Script Mymuy 16 is a light, very narrow, very high contrast, italic, very short x-height font.
Keywords: wedding, invitations, branding, headlines, packaging, elegant, romantic, refined, airy, classic, formality, flourish, luxury, stationery, signature, swashy, calligraphic, looping, flowing, delicate.
This script has a slender, calligraphic build with pronounced thick–thin modulation and a consistent forward slant. Letterforms are drawn with long entry and exit strokes, frequent loops, and occasional swash-like terminals, creating a lively rhythm across words. Capitals are especially ornate, with extended flourishes and generous ascenders/descenders, while the lowercase stays compact and tightly set, producing a distinctly formal, handwritten texture.

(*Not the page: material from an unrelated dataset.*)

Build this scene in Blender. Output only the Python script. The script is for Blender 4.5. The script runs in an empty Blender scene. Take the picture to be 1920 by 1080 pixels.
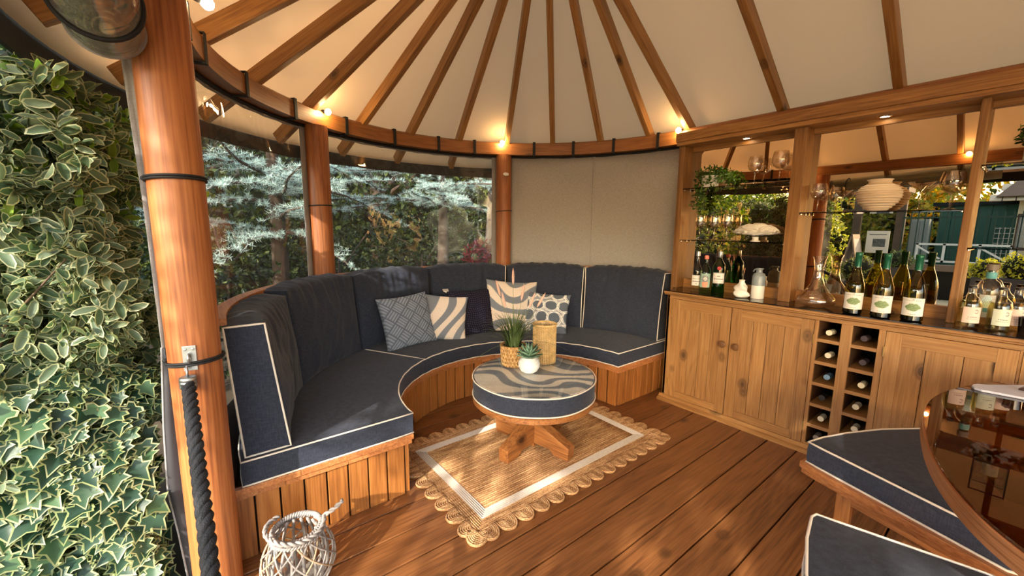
import bpy, bmesh, math, random
import numpy as np
from mathutils import Vector, Matrix, noise as mnoise
random.seed(7); rng = np.random.default_rng(7)
PI = math.pi; R_ = math.radians
sc = bpy.context.scene
COL = sc.collection
# ------------------------------------------------------------ camera, light, exposure
def make_camera():
    th, p, r = R_(51.94), R_(8.337), R_(-.506)
    right = Vector((math.cos(th), math.sin(th), 0)); fh = Vector((-math.sin(th), math.cos(th), 0))
    up = fh*math.sin(p) + Vector((0, 0, math.cos(p))); f = fh*math.cos(p) - Vector((0, 0, math.sin(p)))
    X = right*math.cos(r) - up*math.sin(r); Y = right*math.sin(r) + up*math.cos(r); Z = -f
    cam = bpy.data.cameras.new('camera'); o = bpy.data.objects.new('camera', cam); COL.objects.link(o)
    m = Matrix(((X.x, Y.x, Z.x, 0), (X.y, Y.y, Z.y, 0), (X.z, Y.z, Z.z, 1.45), (0, 0, 0, 1)))
    o.matrix_world = m
    cam.sensor_width = 36; cam.lens = 36*760/1920; cam.clip_start = .02; cam.clip_end = 200
    sc.camera = o
make_camera()
sc.view_settings.view_transform = 'Standard'; sc.view_settings.look = 'None'
sc.view_settings.gamma = 1; sc.view_settings.use_curve_mapping = False
sc.view_settings.exposure = 1.4
w = bpy.data.worlds.new('sky'); sc.world = w; w.use_nodes = True
wn = w.node_tree; sky = wn.nodes.new('ShaderNodeTexSky'); sky.sky_type = 'NISHITA'
SUN_EL, SUN_AZ = 24.5, (0.45, -0.89)
sky.sun_disc = False; sky.sun_elevation = R_(SUN_EL)
sky.sun_rotation = math.atan2(SUN_AZ[0], SUN_AZ[1]); sky.air_density = 1.2; sky.dust_density = 2.0
wn.links.new(sky.outputs[0], wn.nodes['Background'].inputs[0]); wn.nodes['Background'].inputs[1].default_value = .40
sl = bpy.data.lights.new('sun', 'SUN'); sl.energy = 3.8; sl.angle = R_(.6); sl.color = (1, .93, .82)
so = bpy.data.objects.new('sun', sl); COL.objects.link(so); so.location = (2, -7, 6)
sd = Vector((SUN_AZ[0], SUN_AZ[1], 0)).normalized()*math.cos(R_(SUN_EL)) + Vector((0, 0, math.sin(R_(SUN_EL))))
so.rotation_euler = sd.to_track_quat('Z', 'Y').to_euler()
BULB = 70.0
# ------------------------------------------------------------ helpers
def S(r, g, b):
    f = lambda c: ((c/255+.055)/1.055)**2.4 if c > 10 else c/255/12.92
    return (f(r), f(g), f(b), 1)
def tag(o, label=None, cat=None, group=None, kind=None):
    if label: o['label'] = label
    if cat: o['category'] = cat
    if group: o['group'] = group
    if kind: o['kind'] = kind
    return o
def empty(name, loc=(0, 0, 0), rz=0, **k):
    o = bpy.data.objects.new(name, None); COL.objects.link(o); o.empty_display_size = .05
    o.location = loc; o.rotation_euler = (0, 0, rz); return tag(o, **k)
def kids(o): return [c for c in bpy.data.objects if c.parent == o]
def copy_tree(o, parent=None):
    c = o.copy(); COL.objects.link(c); c.parent = parent
    for k in CH.get(o.name, []): copy_tree(k, c)
    return c
CH = {}
def reg(o, parent):
    if parent is not None:
        o.parent = parent; CH.setdefault(parent.name, []).append(o)
class G:
    def __init__(s): s.v = []; s.f = []; s.m = []; s.gc = None
    def add(s, vs, fs, mi=0):
        o = len(s.v); s.v += [tuple(p) for p in vs]; s.f += [tuple(i+o for i in f) for f in fs]; s.m += [mi]*len(fs); return s
    def box(s, x0, x1, y0, y1, z0, z1, mi=0):
        return s.add([(x0,y0,z0),(x1,y0,z0),(x1,y1,z0),(x0,y1,z0),(x0,y0,z1),(x1,y0,z1),(x1,y1,z1),(x0,y1,z1)],
                     [(0,3,2,1),(4,5,6,7),(0,1,5,4),(1,2,6,5),(2,3,7,6),(3,0,4,7)], mi)
    def obox(s, c, hs, M, mi=0):
        g = G().box(-hs[0], hs[0], -hs[1], hs[1], -hs[2], hs[2])
        return s.add([M @ Vector(v) + Vector(c) for v in g.v], g.f, mi)
    def prism(s, poly, z0, z1, mi=0):
        n = len(poly)
        return s.add([(x, y, z0) for x, y in poly]+[(x, y, z1) for x, y in poly],
                     [tuple(range(n-1, -1, -1)), tuple(range(n, 2*n))]+[(i, (i+1) % n, n+(i+1) % n, n+i) for i in range(n)], mi)
    def tube(s, pts, r, n=8, closed=False, mi=0):
        P = [Vector(p) for p in pts]; N = len(P); rr = r if hasattr(r, '__len__') else [r]*N
        ref = None; rings = []
        for i in range(N):
            if closed: t = P[(i+1) % N]-P[i-1]
            else: t = P[min(i+1, N-1)]-P[max(i-1, 0)]
            if t.length < 1e-9: t = Vector((0, 0, 1))
            t.normalize()
            if ref is None: ref = t.orthogonal().normalized()
            ref = (ref - t*ref.dot(t));
            if ref.length < 1e-6: ref = t.orthogonal()
            ref.normalize(); b = t.cross(ref)
            rings.append([P[i]+(ref*math.cos(2*PI*k/n)+b*math.sin(2*PI*k/n))*rr[i] for k in range(n)])
        vs = [v for q in rings for v in q]; fs = []
        for i in range(N if closed else N-1):
            a, b2 = i*n, ((i+1) % N)*n
            fs += [(a+k, a+(k+1) % n, b2+(k+1) % n, b2+k) for k in range(n)]
        if not closed: fs += [tuple(range(n-1, -1, -1)), tuple(range((N-1)*n, N*n))]
        return s.add(vs, fs, mi)
    def lathe(s, prof, n=24, c=(0, 0, 0), mi=0, a0=0, a1=None, sx=1, sy=1):
        full = a1 is None; m = len(prof); cols = n if full else n+1; a1 = a0+2*PI if full else a1
        vs = [(c[0]+sx*r*math.cos(a0+(a1-a0)*k/n), c[1]+sy*r*math.sin(a0+(a1-a0)*k/n), c[2]+z) for k in range(cols) for r, z in prof]
        fs = []
        for k in range(n):
            a, b = k*m, ((k+1) % cols)*m
            for i in range(m-1): fs.append((a+i, b+i, b+i+1, a+i+1))
        return s.add(vs, fs, mi)
    def build(s, name, mat, parent=None, loc=(0, 0, 0), rz=0, smooth=False, bev=0, merge=False, col=None, **k):
        me = bpy.data.meshes.new(name); me.from_pydata(s.v, [], s.f)
        for q in (mat if isinstance(mat, (list, tuple)) else [mat]): me.materials.append(q)
        if len(set(s.m)) > 1: me.polygons.foreach_set('material_index', s.m)
        if col is not None:
            a = me.color_attributes.new('Col', 'FLOAT_COLOR', 'POINT'); a.data.foreach_set('color', np.array(col, dtype=np.float32).ravel())
        if s.gc is not None:
            a = me.attributes.new('gc', 'FLOAT_VECTOR', 'POINT'); a.data.foreach_set('vector', np.array(s.gc, dtype=np.float32).ravel())
        bm = bmesh.new(); bm.from_mesh(me)
        if merge: bmesh.ops.remove_doubles(bm, verts=bm.verts, dist=1e-5)
        bmesh.ops.recalc_face_normals(bm, faces=bm.faces); bm.to_mesh(me); bm.free()
        if smooth:
            me.polygons.foreach_set('use_smooth', [True]*len(me.polygons))
            if smooth != 1: me.set_sharp_from_angle(angle=R_(smooth))
        o = bpy.data.objects.new(name, me); COL.objects.link(o); o.location = loc; o.rotation_euler = (0, 0, rz)
        if bev:
            b = o.modifiers.new('bevel', 'BEVEL'); b.width = bev; b.segments = 2; b.limit_method = 'ANGLE'; b.angle_limit = R_(50)
        reg(o, parent); return tag(o, **k)
def dup(o, parent, loc=None, rot=None):
    c = o.copy(); COL.objects.link(c); c.parent = None; reg(c, parent)
    if loc is not None: c.location = loc
    if rot is not None: c.rotation_euler = rot
    return c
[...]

Numerals echo the same pen-written logic with curved strokes and elegant, tapered ends.
This font is well suited to wedding suites, formal invitations, and event stationery where ornate capitals and flowing connections are desirable. It also works for boutique branding, beauty/luxury packaging, and short display lines such as headlines, certificates, and signature-style wordmarks. For longer passages, it is better used sparingly as an accent due to its decorative rhythm and fine detailing.
The overall tone is graceful and ceremonial, reading as romantic and classic rather than casual. Its sweeping capitals and delicate hairlines suggest invitation-style formality and a sense of crafted refinement.
The design appears intended to emulate formal pointed-pen handwriting: expressive capitals, connected cursive movement, and high-contrast strokes that prioritize elegance and flourish over utilitarian readability. It aims to provide a polished, traditional script voice for premium and celebratory contexts.
The contrast and fine hairlines make spacing and stroke intersections visually prominent, so the design reads best when allowed some breathing room and printed or rendered at sizes that preserve the thin strokes. Capitals carry strong personality and can dominate a line, making them effective for initial letters and short phrases.